Bagi pemerintahan Xi Jinping yang menjadi prioritas adalah memastikan hal itu tidak benar-benar terjadi.

Karena itu pula, kita bisa menyimak pernyataan-pernyataan di media sosial China untuk mengetahui arah dari media Partai Komunis dalam menggiring opini masyarakat tentang langkah Putin di Eropa Timur.

Pada Senin (28/02), surat kabar Beijing Daily yang berafiliasi dengan pemerintah mengunggah ulang pernyataan Kedutaan Besar Rusia di Beijing. Pernyataan itu menyerukan kepada dunia untuk tidak membantu pemerintah "neo-Nazi" di Kyiv.

Di media sosial, komentar tentang Ukraina dan Rusia disensor secara ketat.

Berikut beberapa contohnya:

"Putin luar biasa!"

"Saya mendukung Rusia, menentang AS. Hanya itu yang ingin saya katakan."

"AS selalu ingin membuat kekacauan di dunia!"

Tapi jelas ada sikap kehati-hatian yang ditunjukkkan oleh China.

Negara itu mengubah pendekatannya.
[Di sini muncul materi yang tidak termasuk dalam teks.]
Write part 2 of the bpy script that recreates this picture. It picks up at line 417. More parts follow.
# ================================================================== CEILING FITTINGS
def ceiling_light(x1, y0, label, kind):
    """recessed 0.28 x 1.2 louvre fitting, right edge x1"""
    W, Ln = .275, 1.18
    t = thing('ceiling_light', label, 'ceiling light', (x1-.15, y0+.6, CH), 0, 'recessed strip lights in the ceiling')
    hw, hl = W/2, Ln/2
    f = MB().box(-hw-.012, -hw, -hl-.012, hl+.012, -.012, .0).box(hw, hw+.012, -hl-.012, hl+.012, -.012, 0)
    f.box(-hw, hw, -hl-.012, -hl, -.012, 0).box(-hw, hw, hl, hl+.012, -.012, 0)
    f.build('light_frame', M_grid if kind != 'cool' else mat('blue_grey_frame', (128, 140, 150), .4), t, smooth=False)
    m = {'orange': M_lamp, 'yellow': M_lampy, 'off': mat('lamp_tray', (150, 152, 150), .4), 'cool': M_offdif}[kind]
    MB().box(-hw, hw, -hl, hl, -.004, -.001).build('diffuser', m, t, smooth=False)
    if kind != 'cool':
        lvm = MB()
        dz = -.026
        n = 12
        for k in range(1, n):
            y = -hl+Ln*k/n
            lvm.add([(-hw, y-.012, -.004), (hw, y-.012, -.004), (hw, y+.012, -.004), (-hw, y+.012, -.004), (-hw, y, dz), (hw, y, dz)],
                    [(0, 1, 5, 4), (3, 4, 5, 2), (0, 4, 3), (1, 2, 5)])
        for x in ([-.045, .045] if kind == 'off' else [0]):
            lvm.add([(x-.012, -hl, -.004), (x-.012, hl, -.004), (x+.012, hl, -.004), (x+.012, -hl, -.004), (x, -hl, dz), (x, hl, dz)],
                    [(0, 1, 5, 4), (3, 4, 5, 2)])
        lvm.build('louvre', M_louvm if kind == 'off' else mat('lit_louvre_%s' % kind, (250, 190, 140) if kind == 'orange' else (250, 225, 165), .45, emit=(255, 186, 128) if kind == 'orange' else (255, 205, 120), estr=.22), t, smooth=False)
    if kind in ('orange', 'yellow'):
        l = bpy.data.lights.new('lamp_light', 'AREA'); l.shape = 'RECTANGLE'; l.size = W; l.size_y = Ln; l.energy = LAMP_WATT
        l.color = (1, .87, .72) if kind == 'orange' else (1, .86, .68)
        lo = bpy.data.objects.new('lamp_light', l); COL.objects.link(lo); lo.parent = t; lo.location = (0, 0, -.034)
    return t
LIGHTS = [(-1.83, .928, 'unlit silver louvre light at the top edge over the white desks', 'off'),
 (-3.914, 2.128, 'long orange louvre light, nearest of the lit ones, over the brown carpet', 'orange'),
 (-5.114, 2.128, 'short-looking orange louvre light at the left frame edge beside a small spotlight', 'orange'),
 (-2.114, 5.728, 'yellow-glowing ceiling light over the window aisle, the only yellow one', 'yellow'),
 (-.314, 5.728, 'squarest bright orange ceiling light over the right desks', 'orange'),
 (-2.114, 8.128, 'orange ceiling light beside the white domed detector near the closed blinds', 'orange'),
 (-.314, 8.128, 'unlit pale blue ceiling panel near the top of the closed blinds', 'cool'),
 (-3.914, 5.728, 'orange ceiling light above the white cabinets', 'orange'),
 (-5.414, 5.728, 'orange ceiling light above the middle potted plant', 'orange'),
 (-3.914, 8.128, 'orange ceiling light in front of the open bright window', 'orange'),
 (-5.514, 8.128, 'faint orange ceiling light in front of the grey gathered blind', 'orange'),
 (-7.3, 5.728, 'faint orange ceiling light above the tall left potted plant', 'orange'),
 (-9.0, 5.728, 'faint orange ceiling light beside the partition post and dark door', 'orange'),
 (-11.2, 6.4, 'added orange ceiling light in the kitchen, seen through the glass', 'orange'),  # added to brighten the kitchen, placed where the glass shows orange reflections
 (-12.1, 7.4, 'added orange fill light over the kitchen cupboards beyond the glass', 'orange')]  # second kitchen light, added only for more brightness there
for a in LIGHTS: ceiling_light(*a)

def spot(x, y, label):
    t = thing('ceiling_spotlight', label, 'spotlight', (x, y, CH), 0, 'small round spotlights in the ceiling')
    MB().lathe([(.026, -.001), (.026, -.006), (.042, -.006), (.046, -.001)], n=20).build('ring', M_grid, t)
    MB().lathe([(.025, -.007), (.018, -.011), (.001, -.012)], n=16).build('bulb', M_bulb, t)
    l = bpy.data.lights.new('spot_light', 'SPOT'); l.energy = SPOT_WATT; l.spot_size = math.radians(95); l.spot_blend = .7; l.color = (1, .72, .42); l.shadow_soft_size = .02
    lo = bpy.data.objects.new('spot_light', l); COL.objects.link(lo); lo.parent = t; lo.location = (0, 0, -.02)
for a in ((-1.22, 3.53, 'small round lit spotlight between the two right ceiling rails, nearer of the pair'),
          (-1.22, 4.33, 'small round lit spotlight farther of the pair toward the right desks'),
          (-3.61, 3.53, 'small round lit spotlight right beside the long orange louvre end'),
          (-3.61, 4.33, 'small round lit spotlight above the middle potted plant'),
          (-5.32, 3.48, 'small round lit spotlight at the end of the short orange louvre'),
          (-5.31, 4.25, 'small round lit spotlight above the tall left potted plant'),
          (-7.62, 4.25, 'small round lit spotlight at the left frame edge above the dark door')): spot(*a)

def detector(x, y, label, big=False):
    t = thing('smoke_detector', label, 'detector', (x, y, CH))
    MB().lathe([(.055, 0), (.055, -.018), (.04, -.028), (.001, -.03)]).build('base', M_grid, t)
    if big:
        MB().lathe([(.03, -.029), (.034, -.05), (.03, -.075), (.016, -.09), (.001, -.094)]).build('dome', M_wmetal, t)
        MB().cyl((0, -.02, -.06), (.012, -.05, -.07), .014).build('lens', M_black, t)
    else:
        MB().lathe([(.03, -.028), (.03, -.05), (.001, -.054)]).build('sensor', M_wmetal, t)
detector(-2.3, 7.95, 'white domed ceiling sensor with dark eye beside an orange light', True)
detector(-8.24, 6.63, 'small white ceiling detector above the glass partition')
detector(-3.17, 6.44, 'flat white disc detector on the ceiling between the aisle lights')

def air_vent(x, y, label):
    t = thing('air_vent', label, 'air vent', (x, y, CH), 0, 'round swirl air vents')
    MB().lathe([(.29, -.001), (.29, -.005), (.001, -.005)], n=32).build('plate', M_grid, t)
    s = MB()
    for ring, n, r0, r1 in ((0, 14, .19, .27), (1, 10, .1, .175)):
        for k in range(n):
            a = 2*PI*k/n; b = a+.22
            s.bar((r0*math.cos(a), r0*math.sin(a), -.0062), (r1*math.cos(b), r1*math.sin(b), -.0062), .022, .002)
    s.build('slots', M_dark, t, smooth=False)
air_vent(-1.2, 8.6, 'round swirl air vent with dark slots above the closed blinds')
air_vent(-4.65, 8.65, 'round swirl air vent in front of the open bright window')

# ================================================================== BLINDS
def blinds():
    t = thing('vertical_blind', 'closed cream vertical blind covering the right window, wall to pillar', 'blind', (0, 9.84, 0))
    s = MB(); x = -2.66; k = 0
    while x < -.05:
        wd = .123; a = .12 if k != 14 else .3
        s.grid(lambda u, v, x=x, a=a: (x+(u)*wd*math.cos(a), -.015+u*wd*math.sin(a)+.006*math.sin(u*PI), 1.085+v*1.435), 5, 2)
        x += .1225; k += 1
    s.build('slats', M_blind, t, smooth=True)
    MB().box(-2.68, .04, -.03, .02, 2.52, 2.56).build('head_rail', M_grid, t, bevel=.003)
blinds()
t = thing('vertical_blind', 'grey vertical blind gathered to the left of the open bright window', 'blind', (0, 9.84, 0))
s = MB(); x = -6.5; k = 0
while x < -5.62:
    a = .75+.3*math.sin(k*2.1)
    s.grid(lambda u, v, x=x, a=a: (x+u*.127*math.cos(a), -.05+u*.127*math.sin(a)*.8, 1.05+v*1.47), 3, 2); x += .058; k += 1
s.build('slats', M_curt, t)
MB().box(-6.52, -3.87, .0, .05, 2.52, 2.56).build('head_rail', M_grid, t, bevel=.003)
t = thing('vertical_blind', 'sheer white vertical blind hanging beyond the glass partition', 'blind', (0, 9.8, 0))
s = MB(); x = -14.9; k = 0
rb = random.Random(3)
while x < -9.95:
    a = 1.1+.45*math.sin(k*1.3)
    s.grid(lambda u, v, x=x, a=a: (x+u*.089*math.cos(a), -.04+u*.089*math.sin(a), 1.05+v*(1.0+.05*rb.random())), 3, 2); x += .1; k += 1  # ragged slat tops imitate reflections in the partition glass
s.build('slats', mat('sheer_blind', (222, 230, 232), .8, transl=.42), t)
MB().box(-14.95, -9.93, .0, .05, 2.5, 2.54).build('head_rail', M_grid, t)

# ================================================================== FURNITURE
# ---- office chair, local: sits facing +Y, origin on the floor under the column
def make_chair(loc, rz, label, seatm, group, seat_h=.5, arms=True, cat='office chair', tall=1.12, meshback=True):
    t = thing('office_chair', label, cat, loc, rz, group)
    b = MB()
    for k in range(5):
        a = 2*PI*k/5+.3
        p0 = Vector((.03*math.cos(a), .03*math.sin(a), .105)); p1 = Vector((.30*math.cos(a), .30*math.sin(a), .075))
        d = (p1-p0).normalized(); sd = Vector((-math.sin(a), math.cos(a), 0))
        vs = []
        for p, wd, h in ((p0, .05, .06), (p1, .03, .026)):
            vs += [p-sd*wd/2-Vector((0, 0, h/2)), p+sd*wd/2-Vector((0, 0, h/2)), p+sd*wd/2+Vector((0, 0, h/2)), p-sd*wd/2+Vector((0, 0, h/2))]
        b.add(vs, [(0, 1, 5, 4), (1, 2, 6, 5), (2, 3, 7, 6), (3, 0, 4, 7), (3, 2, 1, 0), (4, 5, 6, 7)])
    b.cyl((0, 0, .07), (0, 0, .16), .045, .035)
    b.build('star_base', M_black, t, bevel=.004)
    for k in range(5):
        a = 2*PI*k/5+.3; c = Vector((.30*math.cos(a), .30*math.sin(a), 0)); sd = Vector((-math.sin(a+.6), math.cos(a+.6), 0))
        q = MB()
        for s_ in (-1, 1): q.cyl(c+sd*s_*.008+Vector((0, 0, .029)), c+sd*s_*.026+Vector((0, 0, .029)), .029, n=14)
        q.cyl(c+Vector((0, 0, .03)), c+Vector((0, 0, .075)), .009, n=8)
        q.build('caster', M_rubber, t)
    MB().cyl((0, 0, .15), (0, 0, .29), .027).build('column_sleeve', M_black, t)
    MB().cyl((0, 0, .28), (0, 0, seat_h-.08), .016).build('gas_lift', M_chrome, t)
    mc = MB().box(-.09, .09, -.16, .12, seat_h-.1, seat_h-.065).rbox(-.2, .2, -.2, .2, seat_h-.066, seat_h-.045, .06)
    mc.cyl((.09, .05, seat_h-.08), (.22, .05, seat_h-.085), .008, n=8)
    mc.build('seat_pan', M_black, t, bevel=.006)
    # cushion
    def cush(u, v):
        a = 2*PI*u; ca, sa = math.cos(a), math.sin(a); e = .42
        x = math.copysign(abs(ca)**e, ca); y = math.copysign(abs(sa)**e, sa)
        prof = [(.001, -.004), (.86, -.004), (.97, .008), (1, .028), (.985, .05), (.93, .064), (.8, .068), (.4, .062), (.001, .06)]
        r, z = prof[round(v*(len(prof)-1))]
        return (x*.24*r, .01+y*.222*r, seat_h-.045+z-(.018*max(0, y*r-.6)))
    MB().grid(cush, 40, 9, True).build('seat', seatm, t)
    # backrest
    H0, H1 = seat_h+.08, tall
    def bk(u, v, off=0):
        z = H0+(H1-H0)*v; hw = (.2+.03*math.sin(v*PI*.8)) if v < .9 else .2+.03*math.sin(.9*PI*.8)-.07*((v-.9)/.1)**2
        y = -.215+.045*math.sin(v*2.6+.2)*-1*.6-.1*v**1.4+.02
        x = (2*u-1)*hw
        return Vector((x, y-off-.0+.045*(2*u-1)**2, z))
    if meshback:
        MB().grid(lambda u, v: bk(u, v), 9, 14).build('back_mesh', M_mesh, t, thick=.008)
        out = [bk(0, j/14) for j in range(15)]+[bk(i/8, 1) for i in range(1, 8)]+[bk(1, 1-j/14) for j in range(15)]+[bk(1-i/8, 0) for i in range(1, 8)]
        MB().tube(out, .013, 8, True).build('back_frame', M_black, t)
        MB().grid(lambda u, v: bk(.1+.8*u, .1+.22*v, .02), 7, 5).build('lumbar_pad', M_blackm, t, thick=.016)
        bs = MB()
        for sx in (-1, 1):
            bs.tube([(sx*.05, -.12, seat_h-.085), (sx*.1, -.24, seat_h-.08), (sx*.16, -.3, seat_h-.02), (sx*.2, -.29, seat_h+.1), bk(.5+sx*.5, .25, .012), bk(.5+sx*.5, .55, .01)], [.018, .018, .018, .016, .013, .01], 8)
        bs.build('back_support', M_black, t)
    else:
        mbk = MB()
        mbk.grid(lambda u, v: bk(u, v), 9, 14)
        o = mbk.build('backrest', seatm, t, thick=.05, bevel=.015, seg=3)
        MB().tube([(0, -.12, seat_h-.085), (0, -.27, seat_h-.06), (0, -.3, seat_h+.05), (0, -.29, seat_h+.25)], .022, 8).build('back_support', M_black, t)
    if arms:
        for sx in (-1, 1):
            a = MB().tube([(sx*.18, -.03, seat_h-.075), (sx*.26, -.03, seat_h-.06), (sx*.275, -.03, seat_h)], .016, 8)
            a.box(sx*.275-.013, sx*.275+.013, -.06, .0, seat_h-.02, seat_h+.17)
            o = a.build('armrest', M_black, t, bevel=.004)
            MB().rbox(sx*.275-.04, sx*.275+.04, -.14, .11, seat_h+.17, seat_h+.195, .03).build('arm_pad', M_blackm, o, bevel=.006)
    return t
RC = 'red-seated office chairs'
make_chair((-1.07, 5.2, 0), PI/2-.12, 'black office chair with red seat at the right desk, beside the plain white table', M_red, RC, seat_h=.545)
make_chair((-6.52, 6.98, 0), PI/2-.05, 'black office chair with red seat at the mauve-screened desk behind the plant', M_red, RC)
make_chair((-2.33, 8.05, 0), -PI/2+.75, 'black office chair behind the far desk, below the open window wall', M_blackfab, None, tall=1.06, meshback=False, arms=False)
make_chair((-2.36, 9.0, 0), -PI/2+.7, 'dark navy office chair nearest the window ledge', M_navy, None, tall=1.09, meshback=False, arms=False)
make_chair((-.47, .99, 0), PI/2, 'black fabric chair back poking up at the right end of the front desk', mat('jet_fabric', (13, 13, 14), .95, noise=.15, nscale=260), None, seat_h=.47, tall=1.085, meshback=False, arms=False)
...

Semula Kedubesnya di Kyiv menyarankan agar warga negara China mengibarkan bendera negara di kendaraan-kendaraan mereka, membantu satu sama lain sambil "menunjukkan kekuatan China".

Setelah perang berkecamuk selama beberapa hari, pendekatan ini berubah dengan merekomendasikan warga China untuk tidak "secara terbuka mengungkapkan indentitas atau menunjukkan simbol-simbol yang dapat diidentifikasi".

Beberapa pihak memperkirakan perubahan ini didorong oleh kekhawatiran bahwa warga China bisa menghadapi bahaya ketika pemberitaan media Partai Komunis yang mendukung tindakan Putin sampai ke Ukraina.

Kendati demikian, terdapat beberapa kritikus yang sempat berhasil menyampaikan suara mereka.

Lima akademisi terkenal China menulis surat terbuka untuk mengecam aksi Rusia, pada akhir pekan.

"Ini adalah invasi. Sebagaimana dikatakan pepatah China: kita tidak bisa menyamakan rusa dengan kuda," kata sejarawan Xu Guoqi, menurut laporan Reuters.

Hanya beberapa jam setelah diposting, surat tersebut dihapus oleh penyensor internet.

Sulit mengukur secara pasti berapa banyak penduduk China yang menyerukan perdamaian, ketika kita tidak tahu berapa banyak postingan yang disensor - dan berapa banyak postingan mencela AS yang dipromosikan.

Seorang pengguna media sosial menulis: "Saya tidak mengerti mengapa begitu banyak orang mendukung Rusia dan Putin. Apakah invasi dianggap adil? Kita seharusnya menentang segala bentuk perang!"

Adapun pengguna lainnya berkomentar: "Putin mengakui kemerdekaan wilayah pemberontak Ukraina, yang tentu mencampuri urusan dalam negeri negara lain."

Beijing jelas tidak menghendaki warganya menarik kesimpulan seperti yang tercantum dalam unggahan yang terakhir itu.